THERE IS SOME REASON TO BELIEVE, THEREFORE, THAT AN INSTRUMENT WILL NOT BE PERMITTED TO FAIL BECAUSE OF INACCURACY IN OR FAILURE OF THE "WHEREAS" CLAUSE, EXCEPT IN A CASE WHERE THE MATTER CONTAINED IN SAID CLAUSE IS ESSENTIAL TO THE VALIDITY OF THE REST OF THE INSTRUMENT OR WHERE IT IS CLEARLY CONTEMPLATED THAT ITS VALIDITY IS RESTED UPON THE CONTINUED FORCE AND EFFECT OF THE ,WHEREAS" CLAUSE. NOWHERE IS IT SPECIFICALLY STIPULATED IN THE PRESENT BOND THAT ITS VALIDITY OR ENFORCEABILITY IS CONTINGENT UPON THIS CLAUSE. BOTH THE UNITED STATES AND THE SURETY APPARENTLY BELIEVED AT THE TIME THE BOND ISSUED THAT WILLIAM TAPLEY, OF DANVILLE, VA., WAS THE "LAWFUL OLDER" OF THE ORIGINAL CERTIFICATE, AND INTENDED THAT IF THE UNITED STATES SHOULD BE CALLED UPON TO PAY ANY VALID CLAIM TO THE PROCEEDS OF THE ORIGINAL, WHICH WAS ADVERSE TO THAT OF THE WILLIAM TAPLEY WHO WAS PRINCIPAL ON THE BOND, THE SURETY WOULD BEAR ANY LOSS THUS SUSTAINED BY THE UNITED STATES. FROM A PRACTICAL STANDPOINT, THERE IS AS MUCH, IF NOT MORE, REASON WHY THE UNITED STATES SHOULD BE PROTECTED AGAINST ANY CLAIM TO THE ORIGINAL WHERE THE DUPLICATE ISSUES TO AN IMPOSTER AS WHERE IT ISSUES TO THE "LAWFUL HOLDER" OF THE ORIGINAL. FURTHERMORE, THE WILLIAM TAPLEY OF DANVILLE, VA., PRINCIPAL ON THE BOND, PRESUMABLY COULD NOT BE HEARD TO ALLEGE THAT HIS LIABILITY THEREUNDER IS INVALIDATED BY THE FACT THAT HE WAS AN IMPOSTER, AND IT IS AT LEAST DEBATABLE WHETHER THE SURETY STANDS IN A MORE ADVANTAGEOUS POSITION THAN ITS PRINCIPAL.
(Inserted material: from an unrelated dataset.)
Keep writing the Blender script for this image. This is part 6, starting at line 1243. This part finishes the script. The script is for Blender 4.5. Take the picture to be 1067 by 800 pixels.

WHILE, AS PREVIOUSLY NOTED, IT HAS NEVER BEEN DETERMINED BY ANY COURT, AS FAR AS IS KNOWN HERE, WHETHER A BOND SUCH AS THE ONE HERE IN QUESTION IS INVALID UNDER THE CIRCUMSTANCES HERE APPEARING, IT DOES APPEAR THAT INACCURACY OR FAILURE OF THE "WHEREAS" CLAUSE IN AN INSTRUMENT DOES NOT IN ALL CASES MEAN THAT THE BOND IS UNENFORCEABLE. THERE IS CONSIDERABLE DOUBT, THEREFORE, WHETHER THE SURETY IS RELIEVED FROM LIABILITY UNDER CIRCUMSTANCES HERE APPEARING. WHEN A CASE ARISES WITH RESPECT TO WHICH THERE IS NO CONTROLLING JUDICIAL PRECEDENT, AND AS TO WHICH SUBSTANTIAL DOUBT EXISTS AS TO THE ACTION WHICH A COURT OF COMPETENT JURISDICTION MIGHT TAKE, IT IS REGARDED AS THE DUTY OF ACCOUNTING OFFICERS TO RESOLVE THE DOUBT IN FAVOR OF THE INTERPRETATION WHICH WILL BEST SERVE THE INTERESTS OF THE UNITED STATES. I AM CONSTRAINED TO HOLD, THEREFORE, THAT UNLESS AND UNTIL A JUDICIAL DETERMINATION TO THE CONTRARY IS FORTHCOMING, THE SURETY IN THIS AND SIMILAR CASES SHOULD BE REGARDED AS LIABLE UNDER THE TERMS OF THE BOND.

TO THE EXTENT THAT 17 COMP. GEN. 510 IS CONSIDERED TO BE IN CONFLICT WITH THIS DECISION, IT MAY BE REGARDED AS MODIFIED TO CONFORM TO THE VIEWS HEREIN EXPRESSED.